Work to complete: Extract, from the records beneath this instruction, each line that contains the word "part".

Stored data:
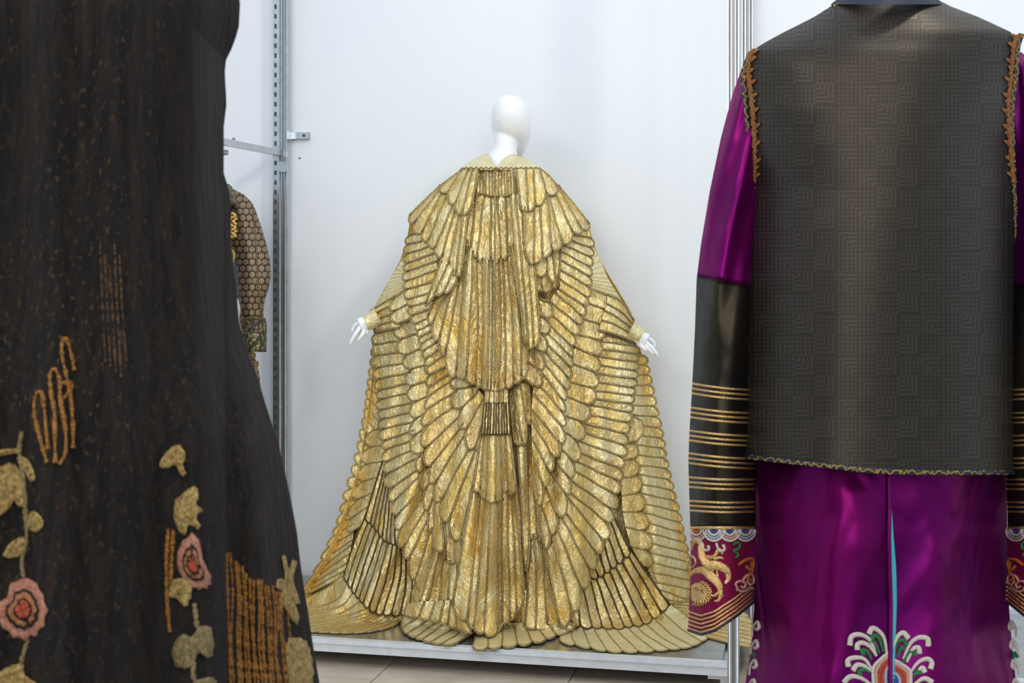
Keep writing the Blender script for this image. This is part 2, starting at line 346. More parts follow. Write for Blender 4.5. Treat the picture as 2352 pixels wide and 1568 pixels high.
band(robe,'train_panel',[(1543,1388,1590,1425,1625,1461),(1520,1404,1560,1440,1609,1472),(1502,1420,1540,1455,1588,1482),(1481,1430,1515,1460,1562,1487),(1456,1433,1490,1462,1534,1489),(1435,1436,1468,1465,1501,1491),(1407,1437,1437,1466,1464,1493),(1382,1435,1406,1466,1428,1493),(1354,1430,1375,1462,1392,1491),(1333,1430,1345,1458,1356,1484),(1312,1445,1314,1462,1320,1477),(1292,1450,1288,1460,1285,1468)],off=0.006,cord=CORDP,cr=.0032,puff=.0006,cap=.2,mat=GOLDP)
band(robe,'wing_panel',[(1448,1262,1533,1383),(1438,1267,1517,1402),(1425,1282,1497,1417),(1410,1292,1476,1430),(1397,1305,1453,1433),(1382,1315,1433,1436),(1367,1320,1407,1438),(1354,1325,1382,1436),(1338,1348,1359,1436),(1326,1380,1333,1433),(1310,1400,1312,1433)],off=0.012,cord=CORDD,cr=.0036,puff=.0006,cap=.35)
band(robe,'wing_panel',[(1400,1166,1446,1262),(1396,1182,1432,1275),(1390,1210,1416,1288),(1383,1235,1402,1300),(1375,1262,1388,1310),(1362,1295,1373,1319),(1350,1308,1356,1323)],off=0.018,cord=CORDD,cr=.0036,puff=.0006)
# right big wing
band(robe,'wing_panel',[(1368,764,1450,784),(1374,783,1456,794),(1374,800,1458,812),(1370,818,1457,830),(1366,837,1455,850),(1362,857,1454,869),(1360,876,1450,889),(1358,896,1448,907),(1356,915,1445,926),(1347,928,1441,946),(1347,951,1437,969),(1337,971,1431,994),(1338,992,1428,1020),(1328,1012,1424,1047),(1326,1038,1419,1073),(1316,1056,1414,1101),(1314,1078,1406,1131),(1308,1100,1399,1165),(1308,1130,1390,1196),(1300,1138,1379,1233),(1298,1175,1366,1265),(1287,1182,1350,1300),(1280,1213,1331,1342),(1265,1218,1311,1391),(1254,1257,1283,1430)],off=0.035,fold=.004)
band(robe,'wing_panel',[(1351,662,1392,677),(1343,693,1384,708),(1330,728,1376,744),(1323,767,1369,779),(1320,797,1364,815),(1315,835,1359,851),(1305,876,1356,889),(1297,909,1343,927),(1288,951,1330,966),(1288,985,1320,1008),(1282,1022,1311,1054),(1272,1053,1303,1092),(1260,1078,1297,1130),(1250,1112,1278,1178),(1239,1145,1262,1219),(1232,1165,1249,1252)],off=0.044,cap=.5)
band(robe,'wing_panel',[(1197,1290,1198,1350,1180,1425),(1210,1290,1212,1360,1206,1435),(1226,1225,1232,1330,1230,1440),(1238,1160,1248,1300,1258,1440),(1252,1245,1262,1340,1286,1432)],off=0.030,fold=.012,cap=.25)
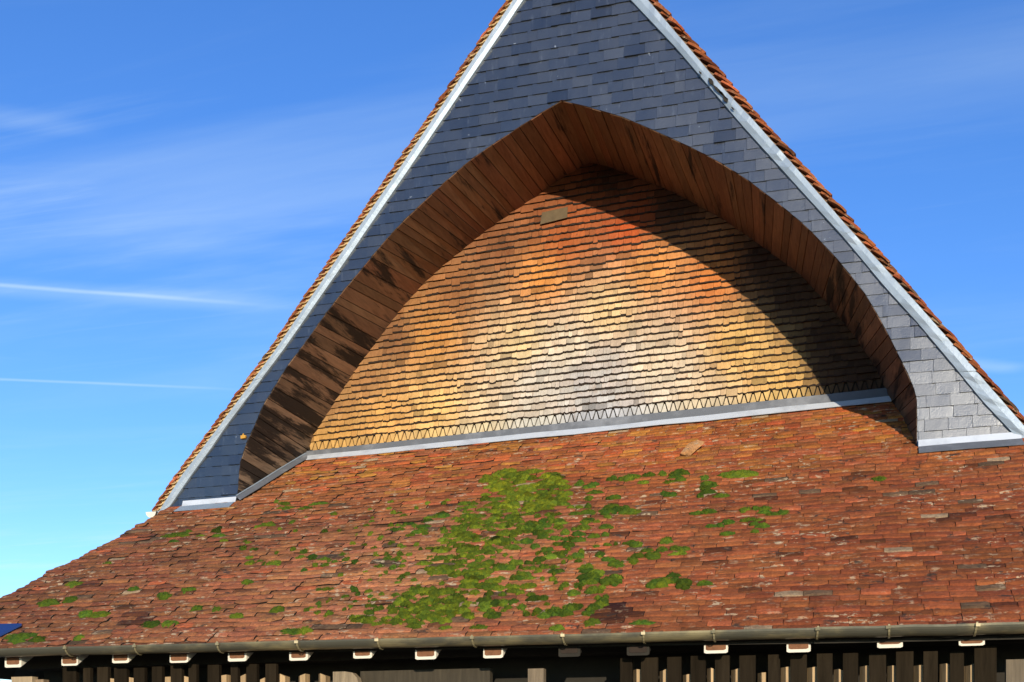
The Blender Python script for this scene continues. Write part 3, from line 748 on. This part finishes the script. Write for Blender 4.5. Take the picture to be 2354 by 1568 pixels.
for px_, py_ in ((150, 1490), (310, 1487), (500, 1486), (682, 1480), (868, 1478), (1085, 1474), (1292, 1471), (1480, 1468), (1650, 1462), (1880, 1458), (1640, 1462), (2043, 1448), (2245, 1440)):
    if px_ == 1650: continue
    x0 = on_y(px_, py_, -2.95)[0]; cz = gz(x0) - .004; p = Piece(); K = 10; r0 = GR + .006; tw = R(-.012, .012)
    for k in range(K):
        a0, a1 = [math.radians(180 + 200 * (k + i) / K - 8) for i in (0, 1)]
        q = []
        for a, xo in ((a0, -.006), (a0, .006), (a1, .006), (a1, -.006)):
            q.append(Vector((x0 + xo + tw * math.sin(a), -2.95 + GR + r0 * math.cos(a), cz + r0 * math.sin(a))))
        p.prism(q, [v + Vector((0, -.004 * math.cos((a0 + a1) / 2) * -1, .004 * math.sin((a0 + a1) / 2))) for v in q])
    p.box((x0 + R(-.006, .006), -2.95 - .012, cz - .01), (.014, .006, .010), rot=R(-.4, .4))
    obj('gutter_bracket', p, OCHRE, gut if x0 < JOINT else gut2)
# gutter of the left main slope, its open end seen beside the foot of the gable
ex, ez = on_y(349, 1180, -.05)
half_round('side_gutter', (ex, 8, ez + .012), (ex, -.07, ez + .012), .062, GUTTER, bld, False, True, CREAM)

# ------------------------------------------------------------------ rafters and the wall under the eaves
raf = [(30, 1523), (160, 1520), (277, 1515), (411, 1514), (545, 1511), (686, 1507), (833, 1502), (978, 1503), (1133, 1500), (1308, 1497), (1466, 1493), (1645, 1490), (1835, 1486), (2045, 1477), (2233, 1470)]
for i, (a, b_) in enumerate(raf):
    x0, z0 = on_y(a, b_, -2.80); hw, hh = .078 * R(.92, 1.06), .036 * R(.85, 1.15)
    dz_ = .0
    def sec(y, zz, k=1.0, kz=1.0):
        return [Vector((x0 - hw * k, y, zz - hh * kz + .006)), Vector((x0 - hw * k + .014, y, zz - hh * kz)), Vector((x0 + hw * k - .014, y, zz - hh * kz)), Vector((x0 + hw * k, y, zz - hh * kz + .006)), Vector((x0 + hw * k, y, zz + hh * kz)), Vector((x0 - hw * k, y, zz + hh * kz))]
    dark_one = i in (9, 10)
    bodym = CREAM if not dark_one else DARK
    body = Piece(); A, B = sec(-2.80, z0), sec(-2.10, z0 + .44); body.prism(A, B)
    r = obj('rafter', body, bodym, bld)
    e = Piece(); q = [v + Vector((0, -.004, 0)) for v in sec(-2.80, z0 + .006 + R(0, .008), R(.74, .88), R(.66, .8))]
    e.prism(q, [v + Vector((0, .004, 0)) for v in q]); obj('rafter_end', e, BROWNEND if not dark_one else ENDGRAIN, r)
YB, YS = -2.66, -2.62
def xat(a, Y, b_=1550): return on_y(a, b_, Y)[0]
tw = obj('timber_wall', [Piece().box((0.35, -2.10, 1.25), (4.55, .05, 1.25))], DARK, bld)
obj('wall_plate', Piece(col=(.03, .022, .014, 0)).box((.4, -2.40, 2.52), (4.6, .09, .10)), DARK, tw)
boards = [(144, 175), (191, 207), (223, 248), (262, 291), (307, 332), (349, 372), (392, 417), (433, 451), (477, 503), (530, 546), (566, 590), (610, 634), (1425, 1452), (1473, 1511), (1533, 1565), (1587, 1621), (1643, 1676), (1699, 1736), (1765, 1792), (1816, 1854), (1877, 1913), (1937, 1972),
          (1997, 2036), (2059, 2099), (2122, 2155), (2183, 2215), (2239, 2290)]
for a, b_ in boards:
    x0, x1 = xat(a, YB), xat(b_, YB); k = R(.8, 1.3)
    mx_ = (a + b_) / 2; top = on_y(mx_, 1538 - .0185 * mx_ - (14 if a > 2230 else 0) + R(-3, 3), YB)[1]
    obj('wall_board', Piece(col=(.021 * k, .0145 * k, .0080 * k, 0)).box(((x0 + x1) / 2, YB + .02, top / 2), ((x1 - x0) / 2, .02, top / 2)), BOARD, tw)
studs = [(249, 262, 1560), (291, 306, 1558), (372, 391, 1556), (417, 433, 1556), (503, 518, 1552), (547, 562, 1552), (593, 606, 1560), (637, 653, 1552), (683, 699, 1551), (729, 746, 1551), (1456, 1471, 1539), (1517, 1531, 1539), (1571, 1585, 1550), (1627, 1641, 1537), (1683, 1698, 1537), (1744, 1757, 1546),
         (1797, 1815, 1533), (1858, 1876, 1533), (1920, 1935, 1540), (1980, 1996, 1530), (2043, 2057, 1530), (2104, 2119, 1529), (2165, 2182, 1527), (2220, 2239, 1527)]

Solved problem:
Keep writing the Blender script for this image. This is part 2, starting at line 346. More parts follow. Write for Blender 4.5. Treat the picture as 2352 pixels wide and 1568 pixels high.
The Blender Python script for this scene continues. Write part 3, from line 748 on. This part finishes the script. Write for Blender 4.5. Take the picture to be 2354 by 1568 pixels.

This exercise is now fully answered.